Apart from the Holy Spirit not having an individuated prosopon (because ultimately WE are the collective prosopon for the Holy Spirit), this LOOKS and FUNCTIONS like three uni-phenomenal hypostases.
But the traditional formulaics ALL started post-procession and post-creation, attempting then to account for procession and creation uni-phenomenally in arrears.
At bottom, I understand you to have one hypostasis with two prosopon and--focusing on the Son right now--CT would have two hypostases with two prosopon. And that is in part because the Word, as a center of action, does things (Hebrews 4:12).
They're the same hypostasis. Same center of action. Logos in uncreated phenomenality, (uncreated) Son in created phenomenality.

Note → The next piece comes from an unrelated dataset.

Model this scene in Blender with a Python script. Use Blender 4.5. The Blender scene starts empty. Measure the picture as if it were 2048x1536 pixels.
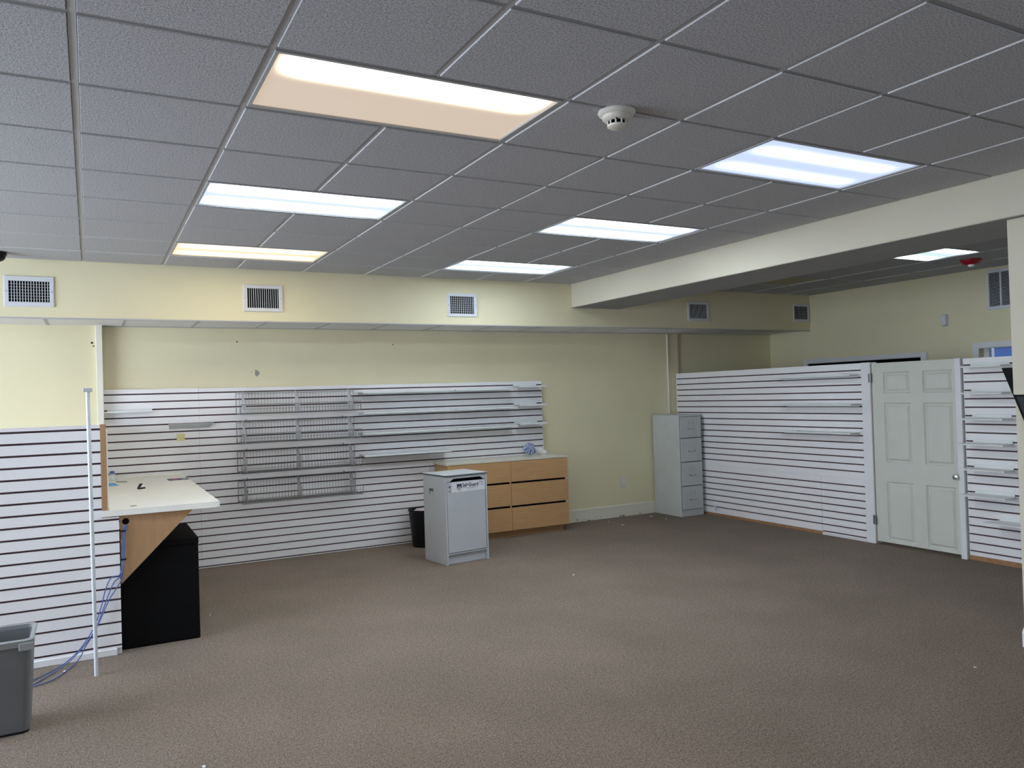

So if we could use this text (Numbers 6:25) as the foundation of the concepts being articulated here and reason "up" or abstract from that, I would be most appreciative. I hope you will indulge me! There are ways to consider the Trinity that don't necessarily result in Rublev's Trinity icon since they stress with you the emphasis on God's thinking thought of Himself as word in and through the Word which I would also like to explore more in your articulation of the distinctions between rhema and logos.
This is a breakthrough, even if it's still fuzzy. Though in live teaching many have understood, you're the first online to get a whiff of multi-phenomenality in contrast to multi-hypostaticism.